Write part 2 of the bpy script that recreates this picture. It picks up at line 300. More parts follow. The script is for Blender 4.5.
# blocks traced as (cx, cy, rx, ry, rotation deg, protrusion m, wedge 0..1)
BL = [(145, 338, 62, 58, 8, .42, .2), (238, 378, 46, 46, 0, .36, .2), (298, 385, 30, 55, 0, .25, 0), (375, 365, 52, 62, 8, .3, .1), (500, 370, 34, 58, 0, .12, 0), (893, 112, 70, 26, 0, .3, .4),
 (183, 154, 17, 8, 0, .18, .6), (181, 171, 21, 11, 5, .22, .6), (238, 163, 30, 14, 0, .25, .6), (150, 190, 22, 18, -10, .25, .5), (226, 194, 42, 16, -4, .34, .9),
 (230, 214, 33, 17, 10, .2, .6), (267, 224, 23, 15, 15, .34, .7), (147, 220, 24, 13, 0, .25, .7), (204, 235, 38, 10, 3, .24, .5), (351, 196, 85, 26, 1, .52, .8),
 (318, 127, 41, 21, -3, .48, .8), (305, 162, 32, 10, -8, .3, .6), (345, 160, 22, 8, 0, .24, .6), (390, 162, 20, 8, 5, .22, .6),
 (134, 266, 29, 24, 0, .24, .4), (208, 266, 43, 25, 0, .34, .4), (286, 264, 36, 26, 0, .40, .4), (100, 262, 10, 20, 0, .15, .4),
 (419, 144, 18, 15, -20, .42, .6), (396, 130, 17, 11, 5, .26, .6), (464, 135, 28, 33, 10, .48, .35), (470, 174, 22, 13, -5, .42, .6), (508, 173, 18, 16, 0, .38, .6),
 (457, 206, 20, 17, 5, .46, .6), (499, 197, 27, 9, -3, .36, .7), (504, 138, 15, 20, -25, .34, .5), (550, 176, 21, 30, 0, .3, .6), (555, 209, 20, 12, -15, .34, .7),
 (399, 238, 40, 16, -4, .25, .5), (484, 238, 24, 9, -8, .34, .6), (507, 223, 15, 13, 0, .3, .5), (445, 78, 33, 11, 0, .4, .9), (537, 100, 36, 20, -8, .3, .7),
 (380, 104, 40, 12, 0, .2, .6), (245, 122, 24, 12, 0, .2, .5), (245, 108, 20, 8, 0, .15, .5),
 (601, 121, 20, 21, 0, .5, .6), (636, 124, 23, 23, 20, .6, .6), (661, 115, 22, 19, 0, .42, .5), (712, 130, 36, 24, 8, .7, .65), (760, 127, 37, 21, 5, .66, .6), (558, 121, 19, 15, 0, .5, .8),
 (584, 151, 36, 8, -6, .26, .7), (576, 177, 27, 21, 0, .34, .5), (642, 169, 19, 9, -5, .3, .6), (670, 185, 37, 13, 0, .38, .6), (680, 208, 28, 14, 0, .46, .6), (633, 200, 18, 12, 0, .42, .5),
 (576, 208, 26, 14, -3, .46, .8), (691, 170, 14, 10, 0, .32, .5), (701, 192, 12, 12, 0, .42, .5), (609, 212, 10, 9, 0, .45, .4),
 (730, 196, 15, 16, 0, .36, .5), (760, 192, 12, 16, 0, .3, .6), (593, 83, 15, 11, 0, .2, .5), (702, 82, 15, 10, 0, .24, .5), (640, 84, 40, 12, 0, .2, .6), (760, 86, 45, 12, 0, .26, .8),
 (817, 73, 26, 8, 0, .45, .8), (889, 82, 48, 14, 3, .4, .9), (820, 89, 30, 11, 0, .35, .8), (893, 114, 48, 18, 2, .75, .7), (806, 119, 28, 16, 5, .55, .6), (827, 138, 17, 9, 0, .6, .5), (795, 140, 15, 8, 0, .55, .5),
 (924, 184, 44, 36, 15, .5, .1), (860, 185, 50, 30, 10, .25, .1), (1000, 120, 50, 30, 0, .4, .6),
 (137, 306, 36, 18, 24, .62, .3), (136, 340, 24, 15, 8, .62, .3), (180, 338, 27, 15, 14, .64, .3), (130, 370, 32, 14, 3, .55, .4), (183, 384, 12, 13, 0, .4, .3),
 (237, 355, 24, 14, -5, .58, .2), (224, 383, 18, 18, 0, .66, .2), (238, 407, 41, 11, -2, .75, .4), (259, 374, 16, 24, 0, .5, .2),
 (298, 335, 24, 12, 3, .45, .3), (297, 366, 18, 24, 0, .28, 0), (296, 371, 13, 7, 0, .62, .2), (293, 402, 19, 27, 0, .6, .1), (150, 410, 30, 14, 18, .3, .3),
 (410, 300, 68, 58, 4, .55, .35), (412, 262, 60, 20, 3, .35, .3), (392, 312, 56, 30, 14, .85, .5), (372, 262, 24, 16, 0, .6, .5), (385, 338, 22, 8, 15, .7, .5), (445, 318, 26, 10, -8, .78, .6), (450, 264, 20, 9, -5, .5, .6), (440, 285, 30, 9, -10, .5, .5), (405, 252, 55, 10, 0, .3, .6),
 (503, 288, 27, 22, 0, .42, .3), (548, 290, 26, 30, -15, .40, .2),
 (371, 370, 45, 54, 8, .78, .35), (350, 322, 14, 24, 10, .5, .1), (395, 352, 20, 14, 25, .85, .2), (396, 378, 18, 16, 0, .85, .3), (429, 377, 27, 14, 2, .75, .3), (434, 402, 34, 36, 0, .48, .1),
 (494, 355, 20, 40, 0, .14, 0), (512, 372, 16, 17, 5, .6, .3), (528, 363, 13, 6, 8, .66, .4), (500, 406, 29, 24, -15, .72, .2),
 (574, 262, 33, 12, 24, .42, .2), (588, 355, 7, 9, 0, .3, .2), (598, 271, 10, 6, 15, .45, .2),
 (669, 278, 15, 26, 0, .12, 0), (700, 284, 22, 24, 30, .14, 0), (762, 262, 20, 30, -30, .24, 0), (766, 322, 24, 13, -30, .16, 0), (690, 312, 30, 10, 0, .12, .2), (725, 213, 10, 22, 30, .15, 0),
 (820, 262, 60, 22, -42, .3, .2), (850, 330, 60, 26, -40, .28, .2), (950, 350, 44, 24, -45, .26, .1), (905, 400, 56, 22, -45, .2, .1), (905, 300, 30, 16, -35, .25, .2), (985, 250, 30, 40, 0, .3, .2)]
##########
* _WHAT YOU SHOULD DO_
Each line above is to be repeated exactly.

* _COMPLETE OUTPUT_
Write part 2 of the bpy script that recreates this picture. It picks up at line 300. More parts follow. The script is for Blender 4.5.
# blocks traced as (cx, cy, rx, ry, rotation deg, protrusion m, wedge 0..1)
BL = [(145, 338, 62, 58, 8, .42, .2), (238, 378, 46, 46, 0, .36, .2), (298, 385, 30, 55, 0, .25, 0), (375, 365, 52, 62, 8, .3, .1), (500, 370, 34, 58, 0, .12, 0), (893, 112, 70, 26, 0, .3, .4),
 (183, 154, 17, 8, 0, .18, .6), (181, 171, 21, 11, 5, .22, .6), (238, 163, 30, 14, 0, .25, .6), (150, 190, 22, 18, -10, .25, .5), (226, 194, 42, 16, -4, .34, .9),
 (230, 214, 33, 17, 10, .2, .6), (267, 224, 23, 15, 15, .34, .7), (147, 220, 24, 13, 0, .25, .7), (204, 235, 38, 10, 3, .24, .5), (351, 196, 85, 26, 1, .52, .8),
 (318, 127, 41, 21, -3, .48, .8), (305, 162, 32, 10, -8, .3, .6), (345, 160, 22, 8, 0, .24, .6), (390, 162, 20, 8, 5, .22, .6),
 (134, 266, 29, 24, 0, .24, .4), (208, 266, 43, 25, 0, .34, .4), (286, 264, 36, 26, 0, .40, .4), (100, 262, 10, 20, 0, .15, .4),
 (419, 144, 18, 15, -20, .42, .6), (396, 130, 17, 11, 5, .26, .6), (464, 135, 28, 33, 10, .48, .35), (470, 174, 22, 13, -5, .42, .6), (508, 173, 18, 16, 0, .38, .6),
 (457, 206, 20, 17, 5, .46, .6), (499, 197, 27, 9, -3, .36, .7), (504, 138, 15, 20, -25, .34, .5), (550, 176, 21, 30, 0, .3, .6), (555, 209, 20, 12, -15, .34, .7),
 (399, 238, 40, 16, -4, .25, .5), (484, 238, 24, 9, -8, .34, .6), (507, 223, 15, 13, 0, .3, .5), (445, 78, 33, 11, 0, .4, .9), (537, 100, 36, 20, -8, .3, .7),
 (380, 104, 40, 12, 0, .2, .6), (245, 122, 24, 12, 0, .2, .5), (245, 108, 20, 8, 0, .15, .5),
 (601, 121, 20, 21, 0, .5, .6), (636, 124, 23, 23, 20, .6, .6), (661, 115, 22, 19, 0, .42, .5), (712, 130, 36, 24, 8, .7, .65), (760, 127, 37, 21, 5, .66, .6), (558, 121, 19, 15, 0, .5, .8),
 (584, 151, 36, 8, -6, .26, .7), (576, 177, 27, 21, 0, .34, .5), (642, 169, 19, 9, -5, .3, .6), (670, 185, 37, 13, 0, .38, .6), (680, 208, 28, 14, 0, .46, .6), (633, 200, 18, 12, 0, .42, .5),
 (576, 208, 26, 14, -3, .46, .8), (691, 170, 14, 10, 0, .32, .5), (701, 192, 12, 12, 0, .42, .5), (609, 212, 10, 9, 0, .45, .4),
 (730, 196, 15, 16, 0, .36, .5), (760, 192, 12, 16, 0, .3, .6), (593, 83, 15, 11, 0, .2, .5), (702, 82, 15, 10, 0, .24, .5), (640, 84, 40, 12, 0, .2, .6), (760, 86, 45, 12, 0, .26, .8),
 (817, 73, 26, 8, 0, .45, .8), (889, 82, 48, 14, 3, .4, .9), (820, 89, 30, 11, 0, .35, .8), (893, 114, 48, 18, 2, .75, .7), (806, 119, 28, 16, 5, .55, .6), (827, 138, 17, 9, 0, .6, .5), (795, 140, 15, 8, 0, .55, .5),
 (924, 184, 44, 36, 15, .5, .1), (860, 185, 50, 30, 10, .25, .1), (1000, 120, 50, 30, 0, .4, .6),
 (137, 306, 36, 18, 24, .62, .3), (136, 340, 24, 15, 8, .62, .3), (180, 338, 27, 15, 14, .64, .3), (130, 370, 32, 14, 3, .55, .4), (183, 384, 12, 13, 0, .4, .3),
 (237, 355, 24, 14, -5, .58, .2), (224, 383, 18, 18, 0, .66, .2), (238, 407, 41, 11, -2, .75, .4), (259, 374, 16, 24, 0, .5, .2),
 (298, 335, 24, 12, 3, .45, .3), (297, 366, 18, 24, 0, .28, 0), (296, 371, 13, 7, 0, .62, .2), (293, 402, 19, 27, 0, .6, .1), (150, 410, 30, 14, 18, .3, .3),
 (410, 300, 68, 58, 4, .55, .35), (412, 262, 60, 20, 3, .35, .3), (392, 312, 56, 30, 14, .85, .5), (372, 262, 24, 16, 0, .6, .5), (385, 338, 22, 8, 15, .7, .5), (445, 318, 26, 10, -8, .78, .6), (450, 264, 20, 9, -5, .5, .6), (440, 285, 30, 9, -10, .5, .5), (405, 252, 55, 10, 0, .3, .6),
 (503, 288, 27, 22, 0, .42, .3), (548, 290, 26, 30, -15, .40, .2),
 (371, 370, 45, 54, 8, .78, .35), (350, 322, 14, 24, 10, .5, .1), (395, 352, 20, 14, 25, .85, .2), (396, 378, 18, 16, 0, .85, .3), (429, 377, 27, 14, 2, .75, .3), (434, 402, 34, 36, 0, .48, .1),
 (494, 355, 20, 40, 0, .14, 0), (512, 372, 16, 17, 5, .6, .3), (528, 363, 13, 6, 8, .66, .4), (500, 406, 29, 24, -15, .72, .2),
 (574, 262, 33, 12, 24, .42, .2), (588, 355, 7, 9, 0, .3, .2), (598, 271, 10, 6, 15, .45, .2),
 (669, 278, 15, 26, 0, .12, 0), (700, 284, 22, 24, 30, .14, 0), (762, 262, 20, 30, -30, .24, 0), (766, 322, 24, 13, -30, .16, 0), (690, 312, 30, 10, 0, .12, .2), (725, 213, 10, 22, 30, .15, 0),
 (820, 262, 60, 22, -42, .3, .2), (850, 330, 60, 26, -40, .28, .2), (950, 350, 44, 24, -45, .26, .1), (905, 400, 56, 22, -45, .2, .1), (905, 300, 30, 16, -35, .25, .2), (985, 250, 30, 40, 0, .3, .2)]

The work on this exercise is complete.